What the task asks :: Omit every picture, and retype the lines that run from the beginning of the data below through the line containing "mountainside', 'forest', kind='stuff')", inclusive.
========================================================================
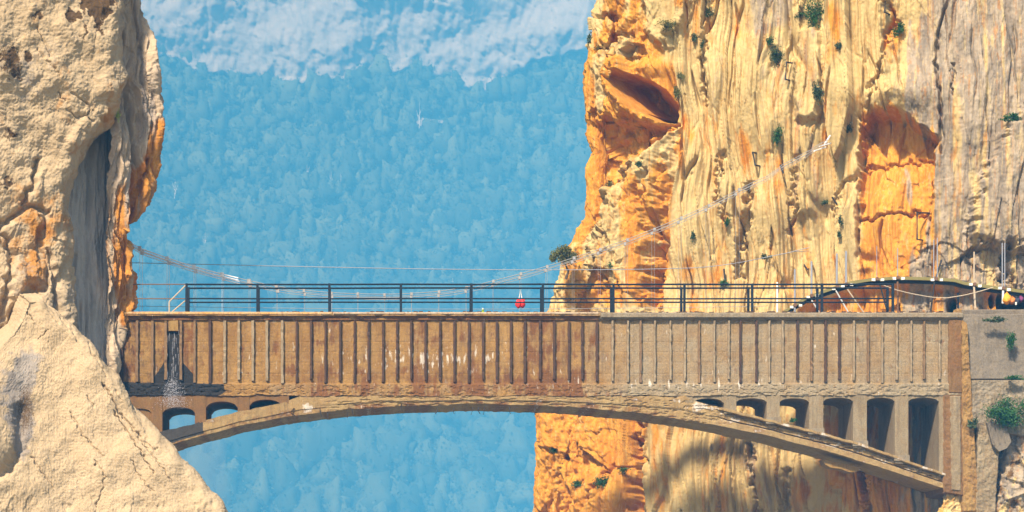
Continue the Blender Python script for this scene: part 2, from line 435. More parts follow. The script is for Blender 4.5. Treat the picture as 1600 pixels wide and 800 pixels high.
TN = np.array(TN); TA = np.concatenate([np.repeat(TN, len(ico)), np.repeat(TN, NL*4)])
tag(mesh_obj('forest', np.concatenate([Vi, Vs]), T3, M_forest, smooth=True, attr=np.stack([TA]*3, -1)), 'blue hazy pine forest covering the far mountainside', 'forest', kind='stuff')

# ground of the gorge
tag(mesh_obj('ground', [(-3400, -400, -120), (3400, -400, -120), (3400, 2600, -120), (-3400, 2600, -120)], [[0, 1, 2, 3]], M_ground), kind='structure')

# haze: one closed box of even air round everything
hm = bpy.data.materials.new('haze'); hm.use_nodes = True; t = hm.node_tree; t.nodes.remove(t.nodes['Principled BSDF'])
pv = t.nodes.new('ShaderNodeVolumePrincipled'); pv.inputs['Color'].default_value = (.08, .46, 1, 1); pv.inputs['Absorption Color'].default_value = (.2, .2, .2, 1); pv.inputs['Density'].default_value = .00074
pv.inputs['Anisotropy'].default_value = -.5
t.links.new(pv.outputs[0], t.nodes['Material Output'].inputs['Volume'])
hb = MB().box(-3500, 3500, -420, 2700, -121, 780).build('haze', hm); hb['kind'] = 'stuff'

# --- left cliff, upper bulge
def a_Y(px, py):
    low = sst(170, 330, py+ (190-px)*.6)
    return -2.7+low*.6-(190-px)*.010
cracksA = [[(58, 40), (72, 72), (80, 88)], [(60, 75), (75, 97), (92, 118)], [(92, 142), (103, 158)], [(112, 145), (128, 155), (143, 168), (138, 178)], [(105, 170), (122, 185), (133, 178), (146, 190)],
           [(0, 350), (22, 338), (45, 322), (75, 330)], [(0, 352), (14, 372), (22, 402), (14, 440), (5, 500), (0, 540)], [(72, 340), (60, 385), (76, 420), (70, 450)], [(60, 250), (50, 290), (38, 316)], [(75, 392), (86, 420), (90, 460), (98, 500)]]
def a_disp(u, z, px, py):
    d = .30*fbm(u/2.2, z/2.6, 3, 21)+.05*fbm(u/.5, z/.5, 4, 24, .55)+.016*billow(u/.16, z/.16, 3, 27)
    rough = sst(.0, 1, gauss(px, py, 160, 200, 60, 60)+sst(300, 360, py)*1.0)
    d += rough*(.22*facets(u/.9+.3*z, z/1.3, 31)+.10*facets(u/.35, z/.5, 33))
    for c in cracksA[:5]: d -= .10*line(px+3*pn(px/9, py/9, 2), py+3*pn(px/9, py/9, 3), c, 1.5)
    for c in cracksA[5:]: d -= .35*line(px+5*pn(px/12, py/12, 2), py+5*pn(px/12, py/12, 3), c, 5)
    d -= .5*sst(0, 1, line(px, py, [(52, 455), (30, 500), (0, 560)], 16))
    sp = spotsA(px, py); d -= .05*sp
    return d
def spotsA(px, py):
    nx = px+7*fbm(px/12, py/12, 3, 1); ny = py+7*fbm(px/12, py/12, 3, 2)
    s = poly(nx, ny, [(125, -20), (178, -20), (176, 22), (160, 30), (155, 52), (142, 26), (125, 8)], 4)
    s = np.maximum(s, poly(nx, ny, [(103, 22), (112, 12), (130, 24), (124, 32), (108, 34)], 4))
    for (cx, cy, rx, ry) in ((17, 92, 16, 26), (25, 118, 9, 10), (45, 88, 6, 9), (3, 90, 5, 5), (18, 212, 13, 7), (12, 285, 9, 5), (3, 290, 5, 5), (131, 52, 4, 9), (20, 78, 10, 8), (60, 25, 9, 7), (158, 52, 5, 9)):
        s = np.maximum(s, .9*gauss(nx, ny, cx, cy, rx, ry))
    return s
def a_mask(u, z, px, py, D):
    o = .12+.30*gauss(px, py, 170, 190, 60, 70)+.35*gauss(px, py, 60, 350, 60, 60)+.4*gauss(px, py, 55, 420, 25, 40)+.25*fbm(px/50, py/50, 2, 4)
    g = .12+.22*fbm(px/40, py/60, 3, 6)+.35*gauss(px, py, 195, 60, 12, 60)+.35*gauss(px, py, 40, 110, 40, 40)+.25*sst(380, 480, py)
    return [o, g, .25+.75*spotsA(px, py)]
cl = sheet('cliff_left', -120, 830, [(-120, -260), (830, -260)], [(-120, 186), (0, 192), (40, 197), (90, 191), (130, 193), (152, 186), (185, 170), (215, 152), (250, 130), (280, 114), (330, 109), (400, 112), (470, 112), (560, 120), (830, 150)], a_Y, 1.05, a_disp, a_mask, M_left, rr=46, back=6, inward=60)
tag(cl, 'tan limestone bulge filling the upper left', kind='structure')

# --- grey recessed face
def b_disp(u, z, px, py):
    return .16*fbm(u/.5, z/4, 3, 41)+.07*billow(u/.22, z/2.2, 3, 43)+.02*fbm(u/.1, z/.2, 3, 45)-.22*line(px, py, [(118, 400), (112, 470), (120, 560)], 4)-.14*line(px, py, [(142, 190), (140, 330), (134, 420), (136, 540)], 3)+.2*poly(px, py, [(88, 400), (98, 385), (110, 440), (100, 520), (84, 470)], 8)
def b_mask(u, z, px, py, D):
    return [.05+.2*fbm(px/10, py/60, 2, 3), .1+.45*sst(120, 165, px)+.5*pn(px/14, py/80, 8), .1+0*px]
tag(sheet('rock_face', 140, 700, [(140, 84), (700, 84)], [(140, 186), (240, 186), (480, 178), (560, 174), (700, 172)], lambda px, py: -1.7+(px-84)*.017, .9, b_disp, b_mask, M_face), 'grey shaded rock face in the cleft', kind='structure')

# --- far strip at the cliff's right edge
def c_disp(u, z, px, py):
    w = u+.25*fbm(u/1.5, z/2, 2, 50)
    d = .30*billow(w/.55, z/4.5, 3, 51)+.10*billow(w/.18, z/1.4, 3, 55)+.03*fbm(u/.08, z/.15, 3, 58)+.10*facets(w/.3, z/1.1, 59)
    d -= .5*line(px, py, [(197, 130), (205, 200), (203, 330), (196, 420)], 5)+.45*line(px, py, [(228, 250), (214, 330), (206, 370)], 4)
    d += .35*gauss(px, py, 183, 230, 12, 110)+.25*gauss(px, py, 232, 170, 14, 110)
    return d
def c_mask(u, z, px, py, D):
    o = -.1+.95*poly(px, py, [(172, 290), (250, 240), (250, 300), (215, 372), (215, 510), (180, 510), (172, 400)], 22)+.9*poly(px, py, [(228, 200), (260, 170), (250, 300), (205, 372)], 12)+.3*pn(u/.2, z/2, 4)
    return [o, .30+.7*pn(u/.25, z/3, 6)-.4*sst(300, 380, py), .12+.5*np.clip(-D-.05, 0, .5)*0]
tag(sheet('rock_strip', -120, 720, [(-120, 172), (150, 172), (240, 170), (480, 168), (560, 166), (720, 166)], [(-120, 212), (0, 217), (70, 233), (120, 246), (170, 249), (230, 245), (290, 234), (345, 216), (366, 207), (420, 208), (478, 211), (492, 199), (520, 183), (550, 178), (600, 176), (720, 174)], lambda px, py: -.35+(px-170)*.018-np.interp(py, [0, 230, 330, 430, 490], [1.6, 1.4, .9, .5, 0]), .8, c_disp, c_mask, M_strip, rr=16, back=12, inward=70), 'thin fluted orange rock at the far side of the left cliff', kind='structure')

# --- pale slab lower left
cracksD = [[(136, 537), (143, 553), (157, 572), (167, 588)], [(160, 600), (175, 618), (185, 640), (203, 660), (220, 680)], [(178, 640), (192, 660), (210, 690), (228, 720), (240, 742)], [(110, 642), (125, 672), (148, 700), (162, 714)],
           [(78, 484), (92, 504)], [(98, 497), (115, 520), (128, 540)], [(215, 680), (245, 722), (270, 755)], [(225, 690), (245, 702)], [(205, 720), (225, 755), (240, 768)], [(148, 720), (165, 745), (158, 770), (150, 790)], [(50, 715), (70, 745), (85, 762)], [(40, 484), (52, 500)], [(60, 530), (75, 515)], [(135, 620), (145, 634)], [(180, 610), (188, 624)]]
def d_disp(u, z, px, py):
    d = .28*fbm(u/3, z/3, 3, 61)+.026*fbm(u/.4, z/.4, 4, 63, .6)+.015*billow(u/.11, z/.11, 3, 66)+.04*facets(u/1.1+z*.3, z/1.6, 67, 1.2, .4)
    jx = px+3*pn(px/8, py/8, 5); jy = py+3*pn(px/8, py/8, 6)
    for i, c in enumerate(cracksD): d -= (.13 if i in (1, 2) else .08)*line(jx, jy, c, 1.1+.3*(i % 3 == 1))
    d += .7*gauss(px, py, -20, 690, 42, 70)-.35*line(jx, jy, [(30, 640), (32, 700), (15, 735), (0, 745)], 8)
    d -= .12*gauss(px, py, 40, 600, 24, 60)
    d -= .05*sst(.2, .5, fbm(px/24+4, py/40, 3, 9))*sst(740, 800, py)
    return d
def d_mask(u, z, px, py, D):
    g = .05+.8*poly(px+8*fbm(px/20, py/20, 3, 3), py+8*fbm(px/20, py/20, 3, 4), [(20, 560), (50, 540), (62, 560), (50, 620), (55, 680), (35, 720), (20, 700), (5, 640), (5, 580)], 14)+.2*fbm(px/30, py/30, 3, 12)
    o = .0+.18*fbm(px/60, py/80, 2, 14)+.2*gauss(px, py, 10, 680, 30, 50)
    return [o, g, .15+.5*gauss(px, py, 40, 640, 20, 60)+.9*gauss(px, py, 163, 601, 2.2, 1.6)+.9*gauss(px, py, 148, 727, 2.2, 2.5)]
tag(sheet('rock_slab', 452, 960, [(452, 22), (500, 6), (560, -40), (620, -150), (960, -260)], [(452, 46), (462, 62), (490, 97), (525, 131), (560, 162), (590, 191), (630, 217), (672, 247), (705, 277), (745, 313), (800, 352), (850, 392), (960, 470)], lambda px, py: -8.5+(py-452)*-.004-(300-px)*.004+7.6*(1-sst(0, 30, px-np.interp(py, [452, 500, 560, 620, 960], [22, 6, -40, -150, -260]))), 1.05, d_disp, d_mask, M_left, rr=26, back=5, inward=70), 'smooth pale limestone slab sloping down in front of the bridge', kind='structure')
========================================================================
Full output ::
Continue the Blender Python script for this scene: part 2, from line 435. More parts follow. The script is for Blender 4.5. Treat the picture as 1600 pixels wide and 800 pixels high.
TN = np.array(TN); TA = np.concatenate([np.repeat(TN, len(ico)), np.repeat(TN, NL*4)])
tag(mesh_obj('forest', np.concatenate([Vi, Vs]), T3, M_forest, smooth=True, attr=np.stack([TA]*3, -1)), 'blue hazy pine forest covering the far mountainside', 'forest', kind='stuff')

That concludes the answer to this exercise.